-Paranormal olaylar gerçekten paranormal mi?
İnsanlar ayrıntılara ilahi ve/veya doğaüstü anlamlar yüklemeye eğilimlidir. İstatistiksel olarak bir olayı incelemek yerine direk doğaüstü fenomenlerle açıklamaya çalışırlar. Bu yazıda ağlayan çocuk tablosundan örnek vereceğim.
Bu tablonun bulunduğu evlerde yangınlar çıkar ve tablo hariç her şey yanardı. Dolayısıyla bu yangınlardan bu tablo sorumlu tutuldu ve lanetli tablo olarak etiketlendi. Bu tabloya değinmeden önce ateşin davranışına ve doğasına bakalım.
Ateş üçgeni ateşi meydana getiren etmenleri temsil eder. Yakıt, oksijen ve ısı ateşi meydana getirir.
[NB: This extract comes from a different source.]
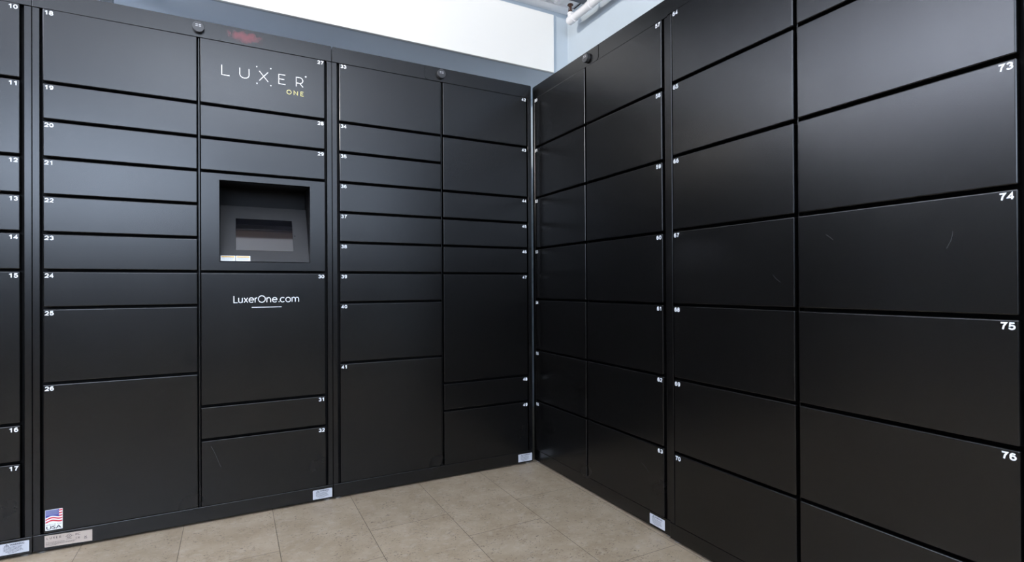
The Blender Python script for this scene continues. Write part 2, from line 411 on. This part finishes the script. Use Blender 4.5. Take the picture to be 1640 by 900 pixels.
PATA = [2, 1, 1, 1, 1, 1, 1, 2, 4]       # nine-door column
PATB = [2, 2, 1, 1, 1, 4, 1, 2]          # eight-door column
PATK = [2, 1, 1, 'k', 4, 1, 2]           # kiosk column
def colm(start, pat):
    out = []; n = start
    for p in pat:
        if p == 'k': out.append(('kiosk', 3))
        else: out.append((n, p)); n += 1
    return out
WU = 0.9830
XB = -1.9879; XC = -1.0047
ca, da = cabinet((XB-WU, 0, 0), 0, 'black parcel locker cabinet cut off by left edge, doors numbered 10 to 17',
                 WU, .4915, colm(1, PATA), colm(10, PATB))
cb_, db = cabinet((XB, 0, 0), 0, 'black parcel locker cabinet with recessed touchscreen, red smudge and flag sticker',
                  WU-.0005, .4915, colm(18, PATA), colm(27, PATK), MRHD, (-1.4310-XB, -1.0928-XB, .9970, 1.3230))
cc, dc = cabinet((XC, 0, 0), 0, 'black parcel locker cabinet beside the corner on the left wall, doors numbered 33 to 49',
                 XC*-1-.0205, .4955, colm(33, PATA), colm(42, PATB))
c7 = [2]*7
DX0 = .0205; DW = .950+DX0
cdd, dd = cabinet((0, DX0, 0), -math.pi/2, 'black parcel locker cabinet on the right wall in the corner, doors 50 to 63',
                  DW, DX0+.452, colm(50, c7), colm(57, c7))
ce, de = cabinet((-.0069, -.9505, 0), -math.pi/2, 'black parcel locker cabinet cut off by right edge, doors numbered 64 to 77',
                 .983, .4885, colm(64, c7), colm(71, c7))

# warning stickers on the kick plates
def wsticker(root, x0, x1, z0=.0065, z1=.0450):
    s = warning_sticker(root, x0, x1, z0, z1, -.0006); sticker_print(s, x0, x1, z0, z1, -.0006)
wsticker(ca, WU-.0865, WU-.0085, .0085, .0462)
wsticker(cb_, -1.088-XB, -1.0100-XB, .0055, .0438)
wsticker(cc, -.1064-XC, -.0262-XC, .0060, .0446)
wsticker(cdd, .8404+DX0, .9182+DX0, .0085, .0463)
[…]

Bu 3 etmen evrenin neresinde mevcut olursa olsun (su altı ve uzay dahil) ateş orada yanmaya başlar. Siz yanan bir ateşi söndürürken ateşi meydana getiren bu 3 etmenden en az bir tanesini ortadan kaldırmaya çalışırsınız. Ateş yakıta tutunur. Mesela benzini yere döküp ateşe verirseniz ateşin tutunduğu yer benzindir ve benzinin olmadığı yere ateş yayılmaz. Tabi kağıt ve ahşap gibi alternatif bir yakıt etrafta yoksa...
Şimdi tekrar gelelim tabloya. O zamanlar yangın güvenlik sistemleri yoktu. Günümüzde ocaklar otomatik ve güvenlik kilitli, tüp kullanımı azaldı, gaz kaçağı varsa algılanması için ekstra kokular eklenir. Eskiden bunlar olmadığından yangınlar daha kolay çıkıyordu. Üstelik o zamanlarda metal eşyalardan ziyade ahşap eşyalar daha yaygındı. Ahşap ateş için güzel bir yakıttır. Ama duvarlar ahşap değilse ateş asla duvara tutunamaz. Sadece duvarın yapısını bozar. Ağlayan çocuk tablosu dönemin popüler tablolarındandı ve o zamanlarda bugüne nazaran daha fazla yangın çıkıyordu. Bugün evinizde yangın çıksa bile sıradan bir tablonun yanma ihtimali düşüktür. Yangının çıktığı evlerin çoğunda ağlayan çocuk tablosuna rastlandığı için ve tablo sağlam olduğu için tabloya böyle bir anlam yüklendi. Aslında evinize bu tabloyu asarsanız yangın çıkmayacaktır. Bir tablo ateşi meydana getiren 3 etmeni bir araya getirip ateş yakamaz.